Как ни странно, феодальный правитель охотнее оказывал услуги своим подданным, чем Римская республика — гражданам. Осуществляя правосудие, он, во всяком случае, мог повелеть доставить пред ясны очи истца ответчика, а иногда и свидетелей. Последнее было особенно важно, так как в то время обвинение основывалось почти исключительно на свидетельских показаниях. Материальные улики рассматривались редко — разве что это были пергаменты и амулеты, изобличающие владельца в колдовстве или ереси. Без экспертной лаборатории кровавые пятна на одежде мало о чём говорили.
С другой стороны, римские судьи, определяя вину или невиновность, хотя бы вникали в обстоятельства дела. В Средние века этот обычай был забыт, и тщательному рассмотрению чаще всего подвергались личности обвиняемого и обвинителя. Например, на Руси суду в первую очередь полагалось определить, является ли ответчик «лихим» или «добрым» человеком. Если «лихость» оказывалась установленной, остальное уже было делом техники. Лихих людей можно было пытать, чтобы они сами рассказали, какие именно преступления совершили. А можно было и не пытать и отправить в острог просто так — на основании одной лишь лихости.
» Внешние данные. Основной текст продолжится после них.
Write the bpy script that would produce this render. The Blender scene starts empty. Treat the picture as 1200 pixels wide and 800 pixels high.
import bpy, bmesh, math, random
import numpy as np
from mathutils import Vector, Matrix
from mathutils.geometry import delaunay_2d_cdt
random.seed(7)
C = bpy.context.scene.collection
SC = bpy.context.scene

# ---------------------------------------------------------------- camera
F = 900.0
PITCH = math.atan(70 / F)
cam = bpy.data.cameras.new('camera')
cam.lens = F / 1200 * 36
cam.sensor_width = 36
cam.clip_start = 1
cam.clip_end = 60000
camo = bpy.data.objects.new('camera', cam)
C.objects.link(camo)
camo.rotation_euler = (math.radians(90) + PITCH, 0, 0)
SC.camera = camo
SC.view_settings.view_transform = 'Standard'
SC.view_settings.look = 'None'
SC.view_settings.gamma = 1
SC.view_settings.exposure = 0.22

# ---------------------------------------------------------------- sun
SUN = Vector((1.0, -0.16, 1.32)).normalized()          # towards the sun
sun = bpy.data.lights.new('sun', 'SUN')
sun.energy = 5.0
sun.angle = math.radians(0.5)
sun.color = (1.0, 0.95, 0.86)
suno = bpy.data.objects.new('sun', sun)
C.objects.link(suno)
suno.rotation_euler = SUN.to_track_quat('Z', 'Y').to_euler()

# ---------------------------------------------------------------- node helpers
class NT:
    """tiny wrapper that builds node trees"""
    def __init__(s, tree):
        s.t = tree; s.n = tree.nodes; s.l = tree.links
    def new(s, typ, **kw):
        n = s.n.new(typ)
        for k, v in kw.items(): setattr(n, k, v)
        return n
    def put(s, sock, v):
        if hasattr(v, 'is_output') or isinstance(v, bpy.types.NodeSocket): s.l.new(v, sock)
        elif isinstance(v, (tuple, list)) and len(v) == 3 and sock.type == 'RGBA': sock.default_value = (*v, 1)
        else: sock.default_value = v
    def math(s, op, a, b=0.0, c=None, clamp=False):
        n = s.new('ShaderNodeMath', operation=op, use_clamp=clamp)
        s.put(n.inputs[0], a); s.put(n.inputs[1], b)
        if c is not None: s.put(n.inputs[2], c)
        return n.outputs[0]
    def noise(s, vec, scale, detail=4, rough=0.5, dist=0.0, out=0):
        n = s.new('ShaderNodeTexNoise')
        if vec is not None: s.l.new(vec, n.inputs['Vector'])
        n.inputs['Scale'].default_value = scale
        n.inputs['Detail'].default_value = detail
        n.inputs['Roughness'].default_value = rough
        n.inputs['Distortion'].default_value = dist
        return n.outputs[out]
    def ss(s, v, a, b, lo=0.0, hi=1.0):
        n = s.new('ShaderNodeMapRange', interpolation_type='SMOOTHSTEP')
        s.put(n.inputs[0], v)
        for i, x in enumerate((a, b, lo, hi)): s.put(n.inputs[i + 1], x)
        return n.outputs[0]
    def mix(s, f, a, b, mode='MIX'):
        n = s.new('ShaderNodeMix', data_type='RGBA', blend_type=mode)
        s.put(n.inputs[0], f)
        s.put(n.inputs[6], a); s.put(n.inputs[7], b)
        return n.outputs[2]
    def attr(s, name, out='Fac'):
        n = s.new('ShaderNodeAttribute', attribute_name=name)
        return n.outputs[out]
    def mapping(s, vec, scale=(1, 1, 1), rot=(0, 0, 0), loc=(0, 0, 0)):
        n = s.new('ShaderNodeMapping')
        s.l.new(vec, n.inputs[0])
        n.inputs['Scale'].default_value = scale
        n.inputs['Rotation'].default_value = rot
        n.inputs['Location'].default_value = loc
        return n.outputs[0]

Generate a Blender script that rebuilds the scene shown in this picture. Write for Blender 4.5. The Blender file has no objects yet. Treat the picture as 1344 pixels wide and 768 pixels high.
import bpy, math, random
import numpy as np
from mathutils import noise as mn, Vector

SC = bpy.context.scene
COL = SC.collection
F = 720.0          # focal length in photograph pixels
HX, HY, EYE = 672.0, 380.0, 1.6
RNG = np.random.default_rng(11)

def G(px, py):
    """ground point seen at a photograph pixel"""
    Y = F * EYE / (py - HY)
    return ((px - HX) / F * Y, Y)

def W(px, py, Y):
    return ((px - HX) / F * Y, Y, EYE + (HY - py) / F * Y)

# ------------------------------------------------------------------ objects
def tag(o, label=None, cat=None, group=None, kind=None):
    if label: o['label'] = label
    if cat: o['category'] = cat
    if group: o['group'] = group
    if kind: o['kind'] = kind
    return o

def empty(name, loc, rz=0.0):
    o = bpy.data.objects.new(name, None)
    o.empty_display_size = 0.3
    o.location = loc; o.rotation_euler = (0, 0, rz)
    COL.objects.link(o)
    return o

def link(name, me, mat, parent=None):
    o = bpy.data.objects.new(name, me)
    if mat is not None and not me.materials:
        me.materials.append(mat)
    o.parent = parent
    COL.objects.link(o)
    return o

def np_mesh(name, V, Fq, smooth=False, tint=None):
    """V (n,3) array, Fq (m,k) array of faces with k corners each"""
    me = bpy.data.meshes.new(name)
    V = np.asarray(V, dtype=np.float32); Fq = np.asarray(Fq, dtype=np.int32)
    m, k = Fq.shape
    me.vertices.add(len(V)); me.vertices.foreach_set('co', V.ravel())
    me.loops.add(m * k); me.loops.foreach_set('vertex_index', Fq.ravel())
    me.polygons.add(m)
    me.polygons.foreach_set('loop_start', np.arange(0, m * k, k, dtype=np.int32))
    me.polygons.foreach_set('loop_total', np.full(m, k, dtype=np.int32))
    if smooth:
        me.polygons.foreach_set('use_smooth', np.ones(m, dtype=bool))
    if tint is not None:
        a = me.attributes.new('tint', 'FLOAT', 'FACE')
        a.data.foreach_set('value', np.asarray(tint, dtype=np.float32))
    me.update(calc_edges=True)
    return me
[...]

Таким образом, для признания человека преступником уличать его в конкретных злодеяниях вовсе не требовалось. Правосудие нуждалось лишь в клятвенном заявлении нескольких «добрых» людей, что обвиняемый, по их мнению, тать ночной, разбойник и душегуб. Сейчас подобная система может показаться в высшей степени странной, но следует учитывать: за редкими исключениями другой возможности доказать вину не было. Даже если вора на ярмарке тут же хватали за руку, обличали его лишь голословные заявления пострадавшего и, если повезёт, других посетителей рынка, лично ничего не видевших, но готовых подтвердить, что этот пройдоха и раньше попадался на воровстве, а жалобщик — честный спекулянт и даром оговаривать первого встречного не станет. Судья просто не рассматривал то, что в любом случае не смог бы проверить. То есть сам факт кражи. В Европе, благо древние традиции гражданского общества позволяли, процедура была несколько более оптимизирована. В городских судах для вынесения смертного приговора хватало клятвенного заявления лишь одного лица. Но лица должностного. Обвинения от имени истца выдвигали «добровольные прокуроры» — шёффены. От них требовалось назвать конкретное преступление, но основания, на которых виновным объявлялся именно ответчик, суд не интересовали. Достаточным считалось, если ещё шестеро шёффенов подтвердят, что обвинитель ранее не был уличён во лжи. С этого момента вина считалась установленной, и приговор приводился в исполнение.